State Views
 
In spite of the fact that Maine officials articulated the views that the land claims were without merit and that it was not fair to raise a 200-year old claim, the State supported the settlement.  During hearings on March 28, 1980, before the Legislature's Joint Select Committee on the Maine Indian Claims Settlement, Attorney General Richard Cohen and a representative of Governor Joseph Brennan presented several arguments in support of the settlement:

There was a serious chance that the State of Maine and some of its citizens might have some substantial liability.  The settlement would extinguish all Indian claims to Maine land and Maine money.

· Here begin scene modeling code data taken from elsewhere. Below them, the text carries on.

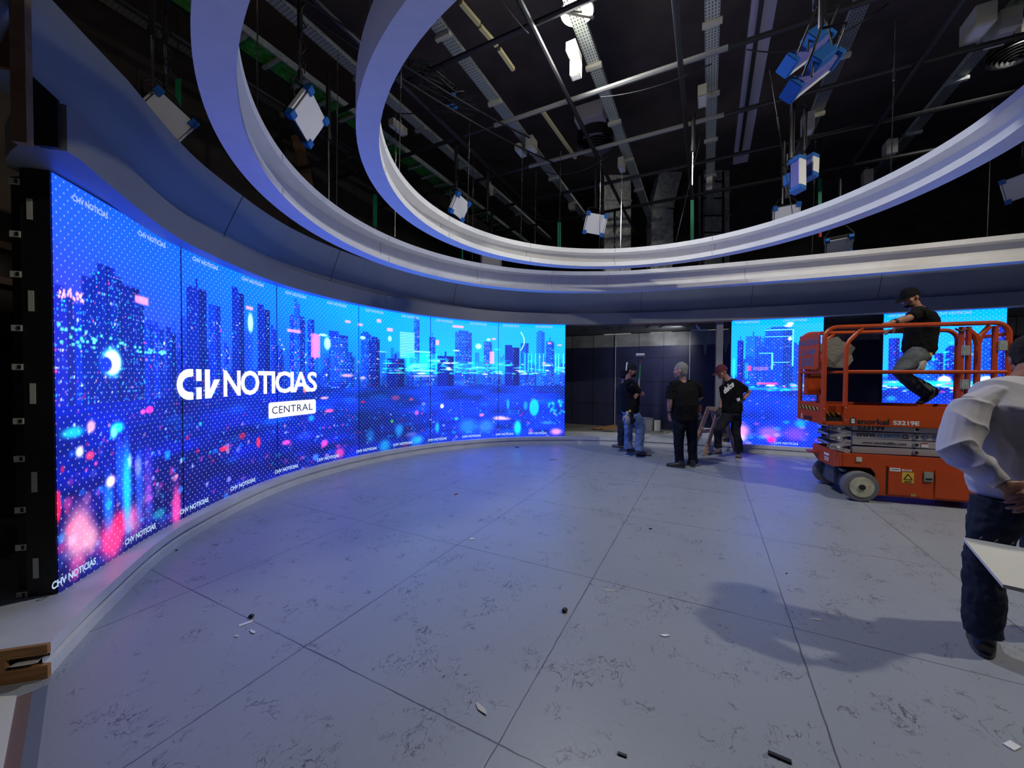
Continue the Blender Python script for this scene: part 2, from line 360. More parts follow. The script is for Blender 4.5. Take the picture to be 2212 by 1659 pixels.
k9 = .93; qc = Vector((qb.x * k9, qb.y * k9, CH + (qb.z - CH) * k9)); wd9 = Vector((.9, .25, 0)).normalized()
b = MB(); b.bar(qc + Vector((.015, 0, 0)), qc + Vector((.015, 0, 1.9)), .055, .035, up=(.25, -.9, 0)); o = b.build('wooden_upright', wup); setp(o, 'brown wooden upright at the cut end of the grey header', 'board')
b = MB(); b.bar(qc + Vector((-.16, .0, .36)), qc + Vector((-.16, .0, 1.9)), .24, .02, up=(.25, -.9, 0)); o = b.build('plywood_sheet', mat('orange_brown_sheet', (.20, .085, .03), .8, vary=.3, vscale=9)); setp(o, 'orange brown wooden sheet behind the upright at the header end', 'board')
# fascia joints as thin grooves
for u in (1.35, 6.95, 8.2, 9.9, 2.6, 4.3):
    q, nn = pu(u); b = MB()
    for (d0, z0), (d1, z1) in zip(COVE[1:4], COVE[2:5]):
        b.bar(Vector((q[0], q[1], 0)) + Vector((nn[0], nn[1], 0)) * (d0 + near(u) + .0015) + Vector((0, 0, z0)), Vector((q[0], q[1], 0)) + Vector((nn[0], nn[1], 0)) * (d1 + near(u) + .0015) + Vector((0, 0, z1)), 0.007, 0.003, up=(nn[0], nn[1], 0.4))
    b.build('joint', M_blackp if u < 2 else M_pipe, cv)

# ------------------------------------------------------------------ hanging rings
def ring_prof(w, z0, z1, lip=0.075):
    t = 0.02   # (d measured inward from the outer face)
    return [(0, z0), (w, z0), (w, z0 + lip), (t, z0 + lip), (t, z1 - lip), (w, z1 - lip), (w, z1), (0, z1)]
# ring A follows the header, then runs straight to the right
def circ_pts(cx, cy, r, a0, a1, n):
    A = np.radians(np.linspace(a0, a1, n)); P = np.stack([cx + r * np.cos(A), cy + r * np.sin(A)], 1); N = -np.stack([np.cos(A), np.sin(A)], 1); return P, N
KA = [tuple(p) for p in circ_pts(1.2, 4.18, 3.59, 262, 98, 15)[0]] + [(1.5, 7.77), (2.33, 7.68), (3.6, 7.27), (4.85, 6.76), (6.2, 6.17), (7.4, 5.6), (8.9, 4.88), (10.6, 4.05)]
PA = catmull(KA, 10); TA = np.gradient(PA, axis=0); TA /= np.linalg.norm(TA, axis=1)[:, None]; NA = np.stack([TA[:, 1], -TA[:, 0]], 1)
b = MB(); b.sweep(PA, NA, ring_prof(0.19, 3.16, 3.55)); ra = b.build('hanging_ring', M_ring, smooth=True, angle=30)
setp(ra, 'outer white ceiling ring, the larger and lower one, running off to the side', 'ceiling ring')
PB, NB = circ_pts(1.48, 4.2, 2.95, 0, 357.5, 144)
b = MB(); b.sweep(PB, NB, ring_prof(0.18, 3.475, 3.79), closed=True); rb = b.build('hanging_ring', M_ring, smooth=True, angle=30)
setp(rb, 'inner white ceiling ring, the smaller circle hung inside and above the other', 'ceiling ring')
for P_, N_, w_, z0_, z1_, idxs, par in ((PA, NA, .19, 3.16, 3.55, (62, 93, 120, 141, 155, 175), ra), (PB, NB, .18, 3.475, 3.79, (20, 33, 46, 60, 75), rb)):
    for i in idxs:
        if i >= len(P_): continue
        q, nn = P_[i], N_[i]; c0 = Vector((q[0], q[1], 0)); nv = Vector((nn[0], nn[1], 0)); b = MB()
        b.bar(c0 + nv * (w_ + .001) + Vector((0, 0, z0_ + .01)), c0 + nv * (w_ + .001) + Vector((0, 0, z0_ + .07)), .004, .002, up=nv)
        b.bar(c0 + nv * .021 + Vector((0, 0, z0_ + .08)), c0 + nv * .021 + Vector((0, 0, z1_ - .08)), .004, .002, up=nv)
        b.bar(c0 + nv * (w_ + .001) + Vector((0, 0, z1_ - .07)), c0 + nv * (w_ + .001) + Vector((0, 0, z1_ - .01)), .004, .002, up=nv); b.build('joint', M_pipe, par)

# ------------------------------------------------------------------ what the screens show
rng = np.random.default_rng(7)
RES = 0.0085
def smooth(a, b, x): t = np.clip((x - a) / (b - a), 0, 1); return t * t * (3 - 2 * t)
def vnoise(x, y, seed=0):
    r = np.random.default_rng(seed).random((64, 64)); xi = np.floor(x).astype(int); yi = np.floor(y).astype(int); fx = x - xi; fy = y - yi; fx = fx*fx*(3-2*fx); fy = fy*fy*(3-2*fy)
    g = lambda a, b_: r[a % 64, b_ % 64]
    return (g(xi, yi) * (1-fx) + g(xi+1, yi) * fx) * (1-fy) + (g(xi, yi+1) * (1-fx) + g(xi+1, yi+1) * fx) * fy
class Pic:
    """city at night in section coordinates U (1 = 1.5 m) and height V in metres; display values 0..1"""
    def __init__(s, u0, u1, z1=2.5):
        nu = int((u1 - u0) * 1.5 / RES) + 1; nv = int(z1 / RES) + 1
        s.U, s.V = np.meshgrid(np.linspace(u0, u1, nu), np.linspace(0, z1, nv), indexing='ij'); s.u0, s.u1 = u0, u1; s.c = np.zeros(s.U.shape + (3,))
    def _win(s, u0, u1, v0, v1):
        nu, nv = s.U.shape; f = (nu - 1) / (s.u1 - s.u0); g = (nv - 1) / 2.5
        i0, i1 = int(max(0, (u0 - s.u0) * f)), int(min(nu, (u1 - s.u0) * f + 2)); j0, j1 = int(max(0, v0 * g)), int(min(nv, v1 * g + 2))
        return slice(i0, max(i0, i1)), slice(j0, max(j0, j1))
    def rect(s, u0, u1, v0, v1, col, a=1.0, soft=0.004):
        w = s._win(u0 - .02, u1 + .02, v0 - .03, v1 + .03); U, V = s.U[w], s.V[w]
        if U.size == 0: return
        k = smooth(u0 - soft, u0 + soft, U) * smooth(-u1 - soft, -u1 + soft, -U) * smooth(v0 - soft, v0 + soft, V) * smooth(-v1 - soft, -v1 + soft, -V) * a
        s.c[w] = s.c[w] * (1 - k[..., None]) + np.array(col) * k[..., None]
    def dot(s, u, v, ru, rv, col, a=1.0, hard=0.6, add=False):
        ru = ru / 1.5; w = s._win(u - ru * 1.6, u + ru * 1.6, v - rv * 1.6, v + rv * 1.6); U, V = s.U[w], s.V[w]
        if U.size == 0: return
        d = np.sqrt(((U - u) / ru) ** 2 + ((V - v) / rv) ** 2); k = (1 - smooth(hard, 1.5 - hard * 0.4, d)) * a; k = k[..., None]
        s.c[w] = s.c[w] + np.array(col) * k if add else s.c[w] * (1 - k) + np.array(col) * k
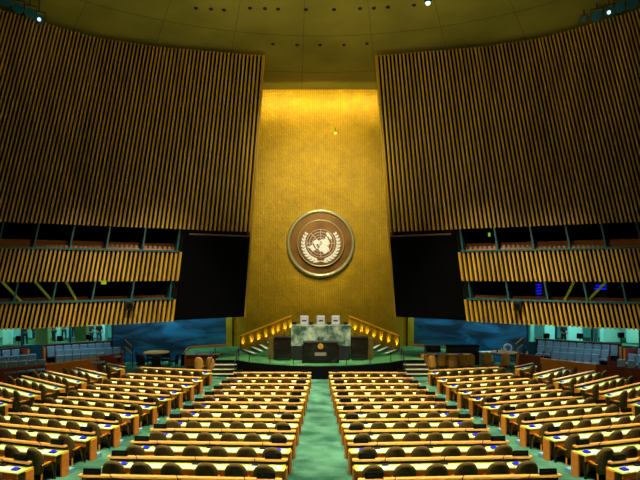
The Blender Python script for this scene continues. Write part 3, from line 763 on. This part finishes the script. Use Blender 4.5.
# rows: (first pixel, last pixel, count, height of the backrest top)
GAL = {-1: [('inner', [((60,355.5),(101,353),6,1.24),((60,350),(117,347.5),8,1.42),((51,346.5),(107.5,343),8,1.60)]),
            ('outer', [((-8,363),(41,360),6,1.24),((-14,358.5),(33,354.5),6,1.42),((-22,353.5),(17,349.5),5,1.60)])],
       1: [('inner', [((595,354.5),(555,352),6,1.24),((604,350.5),(540,345.5),9,1.42),((614,345.5),(541,341),10,1.60)]),
           ('outer', [((652,363),(620,359.5),4,1.24),((662,358.5),(630,354),5,1.42),((662,353.5),(638,349),4,1.60)])]}
for s in (-1,1):
    side = lab_side(s)
    for gname, rows in GAL[s]:
        for ri, (a, b, n, zt) in enumerate(rows):
            p = at(a[0],a[1],zt); q = at(b[0],b[1],zt); zf = zt-.86
            d = (q-p); d.z = 0; L = d.length; d.normalize()
            if s > 0: d = -d                       # always pointing to +x
            nrm = Vector((d.y,-d.x,0))             # towards the hall
            rz = orient(d)
            e0 = p if s < 0 else q; e1 = q if s < 0 else p
            f0 = e0 - d*.35; f1 = e1 + d*.35
            bm = bmesh.new(); prism(bm, [(f0+nrm*.62).xy, (f1+nrm*.62).xy, (f1-nrm*.3).xy, (f0-nrm*.3).xy], 0, zf)
            struct('floor_tier', bm, M_redwood)
            rn = ['front','middle','back'][ri]
            for k in range(n):
                c = e0 + (e1-e0)*k/(n-1)
                lab = 'blue grey armchair, %s from left, %s row, %s group of the %s gallery' % (ORD[k], rn, gname, side)
                loc = (c.x, c.y, zf+.003)
                if seat0 is None: seat0 = make_seat(lab, loc, rz, 'blue grey gallery seats')
                else: dup(seat0, loc, rz, lab, 'blue grey gallery seats')
            if ri == 2:   # wooden screen behind
                t = thing('gallery_screen', 'dark wood screen with orange edge behind the %s seats of the %s gallery' % (gname, side), 'partition', (f0.x,f0.y,0), rz, 'wood screens behind the gallery seats')
                LL = (f1-f0).length
                obj('screen_panel', bx(0,LL,.3,.36,0,1.66), M_black, t)
                obj('cap_rail', bx(-.02,LL,.28,.38,1.66,1.71), mat('dark_cap', (110,64,24), .4), t)
                # return panel with bright edge at the gallery aisle
                xe = (LL if gname == 'outer' else 0.) if s < 0 else (0. if gname == 'outer' else LL)
                obj('end_return', bx(xe-.04,xe+.04,-.5,.36,0,1.6), M_redwood, t)
                obj('edge_strip', bx(xe-.05,xe+.05,-.54,-.5,0,1.62), M_wood, t)
    # parapet in front
    P = [Vector((s*12.0,29.9)), Vector((s*13.9,27.7)), Vector((s*18,24.6))]
    bm = bmesh.new(); wallseg(bm, P[0], P[1], .08, 0, .98)
    w = struct('wall_parapet_'+side, bm, M_wood)
    bm = bmesh.new(); wallseg(bm, P[1], P[2], .08, 0, .98); wallseg(bm, P[0], (s*11.15,31.0), .08, 0, 1.08); wallseg(bm, (s*11.15,31.0), (s*11.6,32.2), .08, 0, 1.08); obj('red_panel', bm, M_redwood, w)
    # lobby behind the glass
    G = [Vector((s*12.6,33.5)), Vector((s*18.1,31.2)), Vector((s*25.5,27.8))]
    bm = bmesh.new()
    for a, b in zip(G, G[1:]): wallseg(bm, a, b, .2, 0, 1.4)
    struct('wall_sill_'+side, bm, M_teal)
    bm = bmesh.new()
    for a, b in zip(G, G[1:]): wallseg(bm, a, b, .03, 1.4, 3.4)
    win = struct('window_%d' % (1 if s < 0 else 2), bm, M_glass)
    bm = bmesh.new()
    for a, b in zip(G, G[1:]): wallseg(bm, a, b, .12, 1.36, 1.44)
    obj('window_sill', bm, M_teal, win)
    tot = 0
    for px in ([112.5,70,22,-30] if s < 0 else [527.5,556,592,640]):
        dr = Vector(((px-320)/F, 1))
        for a, b in zip(G, G[1:]):
            e = b-a; den = dr.x*e.y - dr.y*e.x
            tt = (a.x*e.y - a.y*e.x)/den; qq = dr*tt; k = (qq-a).dot(e)/e.length_squared
            if 0 <= k <= 1:
                obj('mullion', bx(qq.x-.05,qq.x+.05,qq.y-.05,qq.y+.05,1.4,3.4), M_teal, win)
    bm = bmesh.new(); wallseg(bm, (s*34,40.5), (s*12,48.5), .3, 0, 4.4); wallseg(bm, (s*12.6,33.8), (s*12,48.5), .2, 0, 4.4); wallseg(bm, (s*34,40.5), (s*28,26), .2, 0, 4.4)
    struct('wall_lobby_'+side, bm, M_lobbyw)
    bm = bmesh.new(); prism(bm, [(s*12.6,33.6),(s*12,48.5),(s*34,40.5),(s*28,26),(s*25.5,27.9),(s*18.1,31.3)], 4.4, 4.5); struct('ceiling_lobby_'+side, bm, M_back)
    pil = None
    for k, (px, Y, w_) in enumerate(((8,40,.5),(43,39,.9),(59,44,.3),(82,40,.8),(104,43,.4),(-10,36,.4)) if s < 0 else ((531,42,.3),(549,44,.9),(574,43,1.1),(594,35,.22),(610,42,1.3),(634,41,.9))):
        X = (px-320)*Y/F
        o = obj('lobby_pillar', bx(-w_/2,w_/2,-.25,.25,0,4.38-floor_z(X,Y)), M_lobbyp if k % 2 == 0 or s > 0 else mat('green_pillar', (150,160,96), .5), bevel=.02); o.location = (X,Y,floor_z(X,Y)+.01)
        props(o, 'pale square pillar in the lobby behind the %s glass, %s from the outer side' % (side, ORD[k]), 'pillar', 'lobby pillars behind the glass')
    for k, (px, py) in enumerate(((19,338.5),(60,338.5),(89,337)) if s < 0 else ((546.5,336),(580,336),(621,335))):
        Y = 33.4 + (.2 if k == 0 else 0); Y = 34.5; X = (px-320)*Y/F; z = CZ-(py-HY)*Y/F
        t = thing('lobby_monitor', 'black boxy monitor behind the %s glass, %s from the left' % (side, ORD[k]), 'monitor', (X,Y,z), 0, 'black monitors behind the glass')
        obj('housing', bx(-.17,.17,-.1,.1,-.16,.16), M_black, t, bevel=.02)
        obj('stand', tb([(0,0,-.16),(0,0,floor_z(X,Y)-z)], .025, 6), M_black, t)

# people in the lobby
def person(px, Y, top, low, face, label, armup=False):
    X = (px-320)*Y/F; z = floor_z(X,Y)
    t = thing('person', label, 'person', (X,Y,z), face)
    def skin(name, verts, edges, rad, m, root=0):
        me = bpy.data.meshes.new(name); me.from_pydata(verts, edges, []); me.materials.append(m)
        o = bpy.data.objects.new(name, me); C.objects.link(o); o.parent = t
        sk = o.modifiers.new('skin', 'SKIN'); ss = o.modifiers.new('sub', 'SUBSURF'); ss.levels = 2; ss.render_levels = 2
        for i, r in enumerate(rad): me.skin_vertices[0].data[i].radius = (r, r*.85)
        me.skin_vertices[0].data[root].use_root = True
        for p in me.polygons: p.use_smooth = True
        return o
    V = [(0,0,.95),(0,0,1.15),(0,0,1.38),(0,0,1.48),(0,-.01,1.55),(0,-.02,1.68),
         (-.17,0,1.4),(-.24,-.02,1.12),(-.22,-.14,.9),(.17,0,1.4),(.25,-.05,1.14),(.2,-.22,1.25 if armup else .92),
         (-.1,0,.88),(-.12,0,.48),(-.13,.02,.08),(-.13,-.12,.04),(.1,0,.88),(.13,-.03,.48),(.14,.0,.08),(.15,-.14,.04)]
    E = [(0,1),(1,2),(2,3),(3,4),(4,5),(2,6),(6,7),(7,8),(2,9),(9,10),(10,11),(0,12),(12,13),(13,14),(14,15),(0,16),(16,17),(17,18),(18,19)]
    Rr = [.15,.14,.15,.06,.085,.09,.07,.05,.035,.07,.05,.035,.095,.07,.05,.045,.095,.07,.05,.045]
    skin('body', V, E, Rr, M_skin)
    skin('shirt', [V[0],V[1],V[2],V[6],V[7],V[9],V[10]], [(0,1),(1,2),(2,3),(3,4),(2,5),(5,6)], [.175,.165,.175,.09,.065,.09,.065], top)
    skin('trousers', [V[0],V[12],V[13],V[14],V[16],V[17],V[18]], [(0,1),(1,2),(2,3),(0,4),(4,5),(5,6)], [.165,.115,.088,.07,.115,.088,.07], low)
    bm = bmesh.new(); bmesh.ops.create_uvsphere(bm, u_segments=12, v_segments=8, radius=.11, matrix=Matrix.Translation((0,.01,1.71))); obj('hair', bm, M_black, t, smooth=True)
D = mat('dark_clothes', (22,26,30), .8); RD = mat('red_shirt', (150,24,20), .8); G_ = mat('grey_clothes', (50,70,80), .8)
person(25, 40, D, D, .2, 'person in dark clothes standing behind the left glass, nearest the picture edge')
person(33.5, 43, G_, D, 2.0, 'person in grey and dark clothes standing beside the dark figure, left lobby')
person(54, 42, RD, D, -.6, 'person in a red shirt raising an arm behind the left glass', True)
person(64, 43, D, D, .4, 'person in dark clothes just right of the red shirt, left lobby')
person(74, 45, G_, D, 1.0, 'person in grey clothes in the middle of the left lobby')
person(91, 42, D, D, -.2, 'person in dark clothes before a pale pillar, right part of left lobby')
person(99, 42, D, G_, .9, 'person in dark top and grey trousers at the right of left lobby')
person(563.5, 41, D, D, 0, 'person in dark clothes alone behind the right glass')

# ------------------------------------------------------------------ lights
def aim(o, tgt):
    o.rotation_euler = (Vector(tgt)-o.location).to_track_quat('-Z','Y').to_euler()
def spot(loc, tgt, e, col, size=60, blend=.7, soft=.3):
    d = bpy.data.lights.new('hall_spot', 'SPOT'); d.energy = e; d.color = col; d.spot_size = math.radians(size); d.spot_blend = blend; d.shadow_soft_size = soft
    o = bpy.data.objects.new('hall_spot', d); C.objects.link(o); o.location = loc; aim(o, tgt); return o
def area(loc, tgt, e, col, sx, sy, spread=180):
    d = bpy.data.lights.new('hall_area', 'AREA'); d.shape = 'RECTANGLE'; d.size = sx; d.size_y = sy; d.energy = e; d.color = col; d.spread = math.radians(spread)
    o = bpy.data.objects.new('hall_area', d); C.objects.link(o); o.location = loc; aim(o, tgt); return o
W = (1,.93,.72)
# downlights over the seating
for x in (-14,-8,-2.6,2.6,8,14):
    for y in (13,20,27):
        if abs(x) > 10 and y < 20: continue
        spot((x*.6, y-2, 18.0), (x if abs(x) < 10 else x*.82, y+.3 if abs(x) < 10 else y-2.5, 0), (19000 if abs(x) < 4 else 12500) if abs(x) < 10 else 11000, W, 46 if abs(x) < 10 else 40, 1., .35)
for q in (-1,1):
    spot((q*3,20,18.4), (q*7.8,31.8,.4), 4500, W, 20, 1., .3)  # added spot to brighten the stage-side chairs
    # added spots brightening the slatted walls, from the other side of the hall
    for tgt, e in (((q*6,31,6.0), 1900), ((q*10.5,28.5,4.0), 2000), ((q*15,26,4.0), 1800)):
        spot((-q*7, 8, 17.0), tgt, e, (1,.86,.36), 32, 1., .5)
    # scalloping downlights at the head of the blue walls
    for k in range(4):
        t_ = .12 + .24*k; a = Vector((q*(6.25+6.35*t_), 37.05-3.55*t_)); n_ = Vector((-q*.49,-.87))
        b_ = a + n_*.55
        spot((b_.x, b_.y, 4.4), (a.x+n_.x*.1, a.y+n_.y*.1, 1.6), 210, (.35,.8,1), 95, .8, .05)
    area((q*9.4,33.2,4.6), (q*9.6,34.6,2.2), 55, (.3,.75,1), 3.5, .6)  # added soft area light to brighten the blue wall
    # added area lights brightening the gallery seats, hidden behind the lowest slatted band
    area((q*13.6,28.9,3.35), (q*14.0,29.6,1), 55, (.62,.9,1), 5, .5)
    area((q*18.0,27.5,3.35), (q*18.0,28.2,1), 50, (.62,.9,1), 4, .5)
    area((q*18,41,4.3), (q*18,41,0), 420, (.42,.95,1), 5, 3); area((q*25,38,4.3), (q*25,38,0), 360, (.5,1,.82), 5, 3)
# gold wall
area((0,35.4,17.6), (0,37.4,15.2), 230, (1,.86,.3), 9, .3)
spot((0,18,18.6), (0,36.9,9.5), 9500, (1,.94,.5), 40, 1., .3)
spot((0,27,18.0), (0,36.9,7.5), 4600, (1,.92,.74), 21, 1., .1)
spot((0,12,18.6), (0,31.2,2.2), 9000, (1,.97,.86), 17, .8, .2)  # added front spot brightening the rostrum chairs and marble desk
spot((0,27,17.0), (0,33,1.0), 1900, (1,1,.8), 60, .9, .3)
# added mid-air area light standing in for bounce onto the ceiling
area((0,20,11), (0,24,20), 800, (1,.93,.45), 8, 8, 170)

w = bpy.data.worlds.new('world'); bpy.context.scene.world = w; w.use_nodes = True
w.node_tree.nodes['Background'].inputs[0].default_value = (.02,.02,.018,1); w.node_tree.nodes['Background'].inputs[1].default_value = .3

# ------------------------------------------------------------------ camera
cd = bpy.data.cameras.new('camera'); cam = bpy.data.objects.new('camera', cd); C.objects.link(cam)
cd.sensor_width = 36; cd.lens = F*36/640; cd.shift_y = (HY-240)/640; cd.clip_end = 200
cam.location = (0,0,CZ); cam.rotation_euler = (PI/2,0,0)
sc = bpy.context.scene; sc.camera = cam
sc.view_settings.view_transform = 'Standard'; sc.view_settings.look = 'None'; sc.view_settings.gamma = 1; sc.view_settings.use_curve_mapping = False
sc.view_settings.exposure = 0.0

If the matter went to trial, it would be very costly to the State.  During an uncertain period of litigation the ability of the State, municipalities, and private corporations to market bonds would be severely jeopardized.  Titles to real estate would be difficult to transfer.  There would be serious economic and social disruption and turmoil. 

The settlement was financially advantageous to the State.  The federal government would appropriate millions of dollars to enable the tribes to purchase 300,000 acres of land.  Because the tribes would receive substantial federal financial assistance as federally recognized tribes, the State could terminate its funding ($1,718,000) for the Department of Indian Affairs, Indian Education, and the Maine Indian Housing Authorities.

The settlement would not create a nation within a nation.  There would be a favorable tribal-state jurisdictional relationship, described by Attorney General Cohen, as follows:

"... [T]he framework of laws in this Act is by far the most favorable state-Indian jurisdictional relationship that exists anywhere in the United States.  As a general rule, States have little authority to enforce state laws on Indian Lands.  Tax laws, water and air pollution laws, zoning laws, health laws, contract and business laws and criminal laws--all those state laws are usually unenforceable on state Indian Lands.   More than half the states in the United States have Indian Lands within their borders and most of those states are engaged in continual battles with Indian Tribes over the question of whether state laws apply to those lands.  In fact, in Maine, the State Supreme Court has recently ruled that Maine cannot enforce its criminal laws on the existing Indian Reservations and ... lacks jurisdiction over those Reservations ... If the Indians were successful in the Land Claim and recovered some land, not only would we lose the land, but also we would probably be unable to enforce State Laws on those lands.   I believe such a result would be intolerable.  The proposal before you not only avoids such a situation, but recovers for the State much of the jurisdiction over the existing reservations that it has lost in ... recent litigation."